The crowds are getting bigger and bigger, there’s notably an increase in British people. Could you give us estimation as to how many?

The British are difficult to count. They are in fact the largest group of foreign people that come each year. We get about 35 per cent of international people each year, as we did last year.

Do you have an explanation for this?

I don’t really know but I guess it’s because the British have a different musical culture to us French et it is not rare to see Manowar or Pig Destroyer fans in England a lot more than in France. In France there are many more restrictions, such as a stoner metal fan will not like rock music aswell because it’s seen as degrading. There are less restrictions in England and people are less uptight about it because metal is more accessible in their culture.

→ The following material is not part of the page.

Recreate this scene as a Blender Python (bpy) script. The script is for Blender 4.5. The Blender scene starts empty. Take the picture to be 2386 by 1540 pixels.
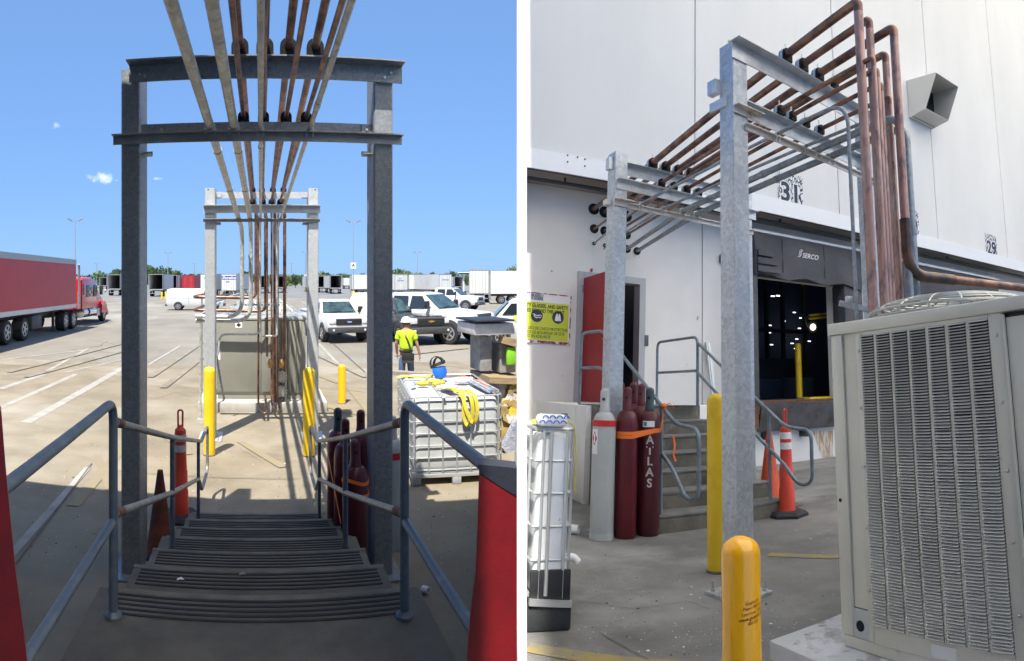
import bpy, bmesh, math, random
from mathutils import Vector, Matrix
R = math.radians
random.seed(7)
scn = bpy.context.scene
COL = scn.collection

# ------------------------------------------------------------------ camera, sky, sun, exposure
EYE = 2.74            # height of the lens over the yard
FPX = 1440.0          # photo pixels (2385 wide) per radian
cam_d = bpy.data.cameras.new("camera")
cam_d.type = 'PANO'
cam_d.clip_start = 0.02
cam_d.clip_end = 6000
for holder in (cam_d, getattr(cam_d, 'cycles', None)):
    if holder is not None and hasattr(holder, 'central_cylindrical_range_u_min'):
        holder.panorama_type = 'CENTRAL_CYLINDRICAL'
        holder.central_cylindrical_range_u_min = -1192.5 / FPX
        holder.central_cylindrical_range_u_max = 1192.5 / FPX
        holder.central_cylindrical_range_v_min = -(1540 - 655) / FPX
        holder.central_cylindrical_range_v_max = 655 / FPX
        holder.central_cylindrical_radius = 1.0
        break
cam = bpy.data.objects.new("camera", cam_d)
COL.objects.link(cam)
cam.location = (0, 0, EYE)
cam.rotation_euler = (R(90), 0, 0)
scn.camera = cam

SUN_EL = R(63); SUN_AZ = R(0.9)
world = bpy.data.worlds.new("World")
scn.world = world
world.use_nodes = True
wn = world.node_tree
bg = wn.nodes['Background']
sky = wn.nodes.new('ShaderNodeTexSky')
sky.sky_type = 'NISHITA'
sky.sun_disc = False
sky.sun_elevation = SUN_EL
sky.sun_rotation = R(180) + SUN_AZ
sky.altitude = 100
sky.air_density = 1.0
sky.dust_density = 0.3
sky.ozone_density = 1.5
bg.inputs['Strength'].default_value = 0.15
gam = wn.nodes.new('ShaderNodeGamma'); gam.inputs['Gamma'].default_value = .33      # clear hazeless blue, even from horizon to zenith
tint = wn.nodes.new('ShaderNodeMix'); tint.data_type = 'RGBA'; tint.blend_type = 'MULTIPLY'; tint.inputs[0].default_value = 1.0
tint.inputs[7].default_value = (.625, 1.05, 1.79, 1)
wn.links.new(sky.outputs[0], gam.inputs['Color']); wn.links.new(gam.outputs[0], tint.inputs[6]); wn.links.new(tint.outputs[2], bg.inputs['Color'])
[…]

For us, we have to make the connections ourselves. British popular music is metal so they have had many more oppertunities to see metal gigs. Whereas for us it’s Jean-Luc Lahaye, Frédéric François and Johnny Hallyday (all old school French singers), for them it’s Whitesnake and other bands like that. So of course they have a different understanding of music and I think that is what attracts them to the Hellfest line-ups.

Is there a communication effort with the British from your part?

Of course, we noticed that festivals in England are very successful and there are many metal ones. More people attend festivals in England now then at Graspop or Wacken and there are more British people at Hellfest than at these festivals. This is why we have increased our publicity partnerships with overseas companies over there etc.

Last question. Do the tickets get sold quickly? How many so far?

Right now we have reached the double of what we sold last year, but at the same time, we’ve increased the scale of the festival so this is not something to worry about. I think that Saturday will be full very quickly. maybe not completely full this year. It takes 20 000 people to make it full and I think that we will make it to roundabout 16 or 18.